To provide a somewhat more specific response to your question, I would like to address two claims made in the body of the post: 1) the p-values make "it seem like the continuous form has a better fit", and 2) "the continuous form... is simpler".

  1. Using p-values to assess fit is a dicey affair. (You may benefit by reading some2 threads related to p-values and various kinds of goodness of fit, and thinking abstractly about their underlying similarities.)

    Secondly, you can't compare the one p-value from the continuous fit to the pair of p-values from the categorical fit. To get a more comparable p-value, you would need to conduct a multiple degree of freedom (viz., $2$) test of the interaction from the categorical fit. This would be a nested model test of the model without the interaction to the full model with it. Even this wouldn't really be quite comparable, as the zero-order version of A would differ between the continuous model and the categorical model. An even better set of p-values is to compare nested model tests of both full models against a reduced model that only contains B. But even then, using p-values to assess goodness of fit remains a dicey affair.

    Lastly, it should be obvious that the categorical fit has to be better. (Whether it's overfit is a different question.) Whether you want to call A categorical or continuous, the fact remains that you only have $3$ values for A. That means that there are in fact $3$ lines constituting the set of relationships between B and Y. The categorical model will fit those three lines explicitly, whereas the continuous version does its best to fit them with $1$ that is changing by equal increments.

  2. The idea that the continuous version is simpler is an illusion. Certainly, the model output looks simpler because there are fewer rows in the coefficients table. But, as noted above, the model is ultimately three lines in both setups; the only difference is how the model 'got to' those lines.

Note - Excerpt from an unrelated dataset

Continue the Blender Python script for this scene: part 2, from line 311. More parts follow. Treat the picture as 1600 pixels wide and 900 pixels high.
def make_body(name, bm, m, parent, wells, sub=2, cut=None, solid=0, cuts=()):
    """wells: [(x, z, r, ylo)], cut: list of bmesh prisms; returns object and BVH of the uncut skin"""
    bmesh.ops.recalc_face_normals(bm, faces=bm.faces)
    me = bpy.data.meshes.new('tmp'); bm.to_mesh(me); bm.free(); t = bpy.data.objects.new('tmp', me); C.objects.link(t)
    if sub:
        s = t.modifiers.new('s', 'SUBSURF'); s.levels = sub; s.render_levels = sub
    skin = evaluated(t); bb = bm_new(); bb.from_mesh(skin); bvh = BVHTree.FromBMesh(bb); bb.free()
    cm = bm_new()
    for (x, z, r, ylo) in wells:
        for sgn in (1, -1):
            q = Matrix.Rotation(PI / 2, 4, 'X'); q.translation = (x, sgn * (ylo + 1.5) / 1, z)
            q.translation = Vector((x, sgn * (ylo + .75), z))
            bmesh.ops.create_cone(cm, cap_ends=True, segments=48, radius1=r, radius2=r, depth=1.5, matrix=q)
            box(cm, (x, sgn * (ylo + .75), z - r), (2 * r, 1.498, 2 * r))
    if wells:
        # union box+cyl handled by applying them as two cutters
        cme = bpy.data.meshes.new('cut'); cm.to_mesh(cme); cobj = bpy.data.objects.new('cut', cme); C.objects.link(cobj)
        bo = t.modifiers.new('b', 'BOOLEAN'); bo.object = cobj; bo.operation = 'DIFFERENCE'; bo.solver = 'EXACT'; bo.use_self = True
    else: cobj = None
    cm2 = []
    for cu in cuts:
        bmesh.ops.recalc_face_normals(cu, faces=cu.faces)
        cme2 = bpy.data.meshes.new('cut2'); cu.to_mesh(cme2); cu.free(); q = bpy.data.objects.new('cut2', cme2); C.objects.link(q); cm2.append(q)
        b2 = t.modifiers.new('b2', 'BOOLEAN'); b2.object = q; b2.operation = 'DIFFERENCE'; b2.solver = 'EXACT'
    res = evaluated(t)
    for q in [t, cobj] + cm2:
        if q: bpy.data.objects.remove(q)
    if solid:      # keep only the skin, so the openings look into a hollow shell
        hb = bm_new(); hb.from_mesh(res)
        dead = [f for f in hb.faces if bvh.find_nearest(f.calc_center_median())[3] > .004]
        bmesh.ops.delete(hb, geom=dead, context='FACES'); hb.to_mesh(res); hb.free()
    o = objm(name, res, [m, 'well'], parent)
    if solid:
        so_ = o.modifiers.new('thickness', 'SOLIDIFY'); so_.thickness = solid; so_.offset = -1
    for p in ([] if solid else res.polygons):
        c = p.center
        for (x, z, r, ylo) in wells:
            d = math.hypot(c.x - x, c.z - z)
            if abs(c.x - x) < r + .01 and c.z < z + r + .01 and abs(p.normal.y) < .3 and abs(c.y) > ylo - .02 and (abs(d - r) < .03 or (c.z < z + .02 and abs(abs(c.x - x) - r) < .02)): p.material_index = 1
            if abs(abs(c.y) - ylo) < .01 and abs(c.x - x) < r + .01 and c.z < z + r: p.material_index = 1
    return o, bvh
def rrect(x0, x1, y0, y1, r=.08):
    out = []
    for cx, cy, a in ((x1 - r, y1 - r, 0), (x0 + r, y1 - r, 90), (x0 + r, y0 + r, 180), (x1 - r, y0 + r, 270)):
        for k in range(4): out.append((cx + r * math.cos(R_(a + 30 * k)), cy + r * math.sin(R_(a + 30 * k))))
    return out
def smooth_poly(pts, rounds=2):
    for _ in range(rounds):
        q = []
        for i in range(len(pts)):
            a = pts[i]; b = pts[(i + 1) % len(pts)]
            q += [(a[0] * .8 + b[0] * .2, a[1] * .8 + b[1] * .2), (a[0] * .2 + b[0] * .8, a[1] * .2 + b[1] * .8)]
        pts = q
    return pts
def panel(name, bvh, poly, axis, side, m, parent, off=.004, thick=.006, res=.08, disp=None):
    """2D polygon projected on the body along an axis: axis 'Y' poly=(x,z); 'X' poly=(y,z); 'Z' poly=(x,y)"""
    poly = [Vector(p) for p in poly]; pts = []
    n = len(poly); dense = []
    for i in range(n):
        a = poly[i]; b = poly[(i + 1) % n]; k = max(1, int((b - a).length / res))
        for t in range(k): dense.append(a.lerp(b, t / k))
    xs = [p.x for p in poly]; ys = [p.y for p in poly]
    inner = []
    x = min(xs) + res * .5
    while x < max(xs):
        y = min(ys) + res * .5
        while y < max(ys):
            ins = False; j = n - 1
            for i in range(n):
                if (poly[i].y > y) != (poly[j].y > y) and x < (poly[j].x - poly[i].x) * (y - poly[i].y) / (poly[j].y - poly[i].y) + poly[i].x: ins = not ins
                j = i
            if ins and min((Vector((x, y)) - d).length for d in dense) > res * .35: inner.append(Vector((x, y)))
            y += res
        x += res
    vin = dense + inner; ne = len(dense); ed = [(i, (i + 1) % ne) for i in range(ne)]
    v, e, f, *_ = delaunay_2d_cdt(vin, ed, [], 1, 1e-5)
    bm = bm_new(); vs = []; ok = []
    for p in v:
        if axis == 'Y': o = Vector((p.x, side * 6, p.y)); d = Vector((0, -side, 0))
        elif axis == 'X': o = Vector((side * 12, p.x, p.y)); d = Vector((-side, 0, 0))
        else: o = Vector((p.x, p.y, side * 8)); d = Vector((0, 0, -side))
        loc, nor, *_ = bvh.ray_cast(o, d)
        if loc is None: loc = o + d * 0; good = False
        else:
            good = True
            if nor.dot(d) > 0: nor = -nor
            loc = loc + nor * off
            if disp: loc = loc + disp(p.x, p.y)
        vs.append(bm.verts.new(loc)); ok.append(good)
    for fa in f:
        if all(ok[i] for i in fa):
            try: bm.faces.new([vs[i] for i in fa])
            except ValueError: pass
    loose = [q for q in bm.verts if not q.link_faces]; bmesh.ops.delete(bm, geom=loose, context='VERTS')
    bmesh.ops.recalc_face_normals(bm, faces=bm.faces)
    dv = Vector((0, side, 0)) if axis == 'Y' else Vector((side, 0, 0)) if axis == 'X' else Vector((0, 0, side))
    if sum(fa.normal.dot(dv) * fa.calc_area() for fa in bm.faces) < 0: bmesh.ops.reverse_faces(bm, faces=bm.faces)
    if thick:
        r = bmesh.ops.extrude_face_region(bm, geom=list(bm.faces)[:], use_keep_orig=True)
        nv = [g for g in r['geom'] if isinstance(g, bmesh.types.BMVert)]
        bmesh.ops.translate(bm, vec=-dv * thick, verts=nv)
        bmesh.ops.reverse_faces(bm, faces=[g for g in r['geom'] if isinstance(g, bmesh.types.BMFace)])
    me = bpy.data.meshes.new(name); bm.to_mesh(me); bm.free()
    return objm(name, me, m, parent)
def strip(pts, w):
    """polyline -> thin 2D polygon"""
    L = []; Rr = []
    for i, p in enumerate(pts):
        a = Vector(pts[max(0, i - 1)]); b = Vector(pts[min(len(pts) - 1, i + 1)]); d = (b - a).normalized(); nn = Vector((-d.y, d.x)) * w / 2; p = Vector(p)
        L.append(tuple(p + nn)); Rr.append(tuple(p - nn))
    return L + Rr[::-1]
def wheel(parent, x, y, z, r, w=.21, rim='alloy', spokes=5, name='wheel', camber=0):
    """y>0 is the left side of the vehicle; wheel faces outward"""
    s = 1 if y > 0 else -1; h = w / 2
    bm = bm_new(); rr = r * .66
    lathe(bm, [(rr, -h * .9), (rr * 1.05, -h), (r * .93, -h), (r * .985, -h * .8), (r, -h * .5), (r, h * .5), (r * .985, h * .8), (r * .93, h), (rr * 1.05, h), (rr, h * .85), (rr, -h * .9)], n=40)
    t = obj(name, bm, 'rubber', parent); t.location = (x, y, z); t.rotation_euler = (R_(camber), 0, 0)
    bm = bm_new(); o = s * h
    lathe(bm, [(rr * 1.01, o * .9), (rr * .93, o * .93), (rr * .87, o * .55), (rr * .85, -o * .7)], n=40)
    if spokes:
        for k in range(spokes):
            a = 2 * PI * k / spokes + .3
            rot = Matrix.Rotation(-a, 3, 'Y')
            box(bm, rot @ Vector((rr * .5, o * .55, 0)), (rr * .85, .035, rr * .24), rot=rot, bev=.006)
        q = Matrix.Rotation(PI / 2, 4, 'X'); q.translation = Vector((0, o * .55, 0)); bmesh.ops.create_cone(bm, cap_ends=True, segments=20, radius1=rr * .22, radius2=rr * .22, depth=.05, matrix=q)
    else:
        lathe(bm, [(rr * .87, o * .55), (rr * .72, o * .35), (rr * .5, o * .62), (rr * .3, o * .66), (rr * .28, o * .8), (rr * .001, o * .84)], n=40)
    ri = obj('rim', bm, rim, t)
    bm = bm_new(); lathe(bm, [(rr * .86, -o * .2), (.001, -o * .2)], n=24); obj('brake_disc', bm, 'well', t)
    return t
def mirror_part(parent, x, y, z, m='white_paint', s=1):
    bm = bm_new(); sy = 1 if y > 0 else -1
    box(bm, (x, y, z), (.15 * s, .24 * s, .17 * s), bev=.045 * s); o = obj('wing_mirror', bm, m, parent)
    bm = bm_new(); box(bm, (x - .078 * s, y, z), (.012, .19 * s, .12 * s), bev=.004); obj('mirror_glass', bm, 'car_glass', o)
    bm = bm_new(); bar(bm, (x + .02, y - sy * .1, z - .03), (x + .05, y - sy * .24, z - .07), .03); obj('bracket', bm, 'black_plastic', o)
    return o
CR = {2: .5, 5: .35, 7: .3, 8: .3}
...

To put it more plainly, the number of rows in the coefficients table is not of intrinsic scientific interest.


Related threads:
  1. For example, Does it ever make sense to treat categorical data as continuous?, Under what conditions should Likert scales be used as ordinal or interval data?, How to handle ordinal categorical variable as independent variable, etc.

  2. For example, Significance vs. goodness-of-fit in regression, What is null hypothesis in the deviance goodness of fit test for a GLM model?, Is $R^2$ useful or dangerous?, Is normality testing 'essentially useless'? etc.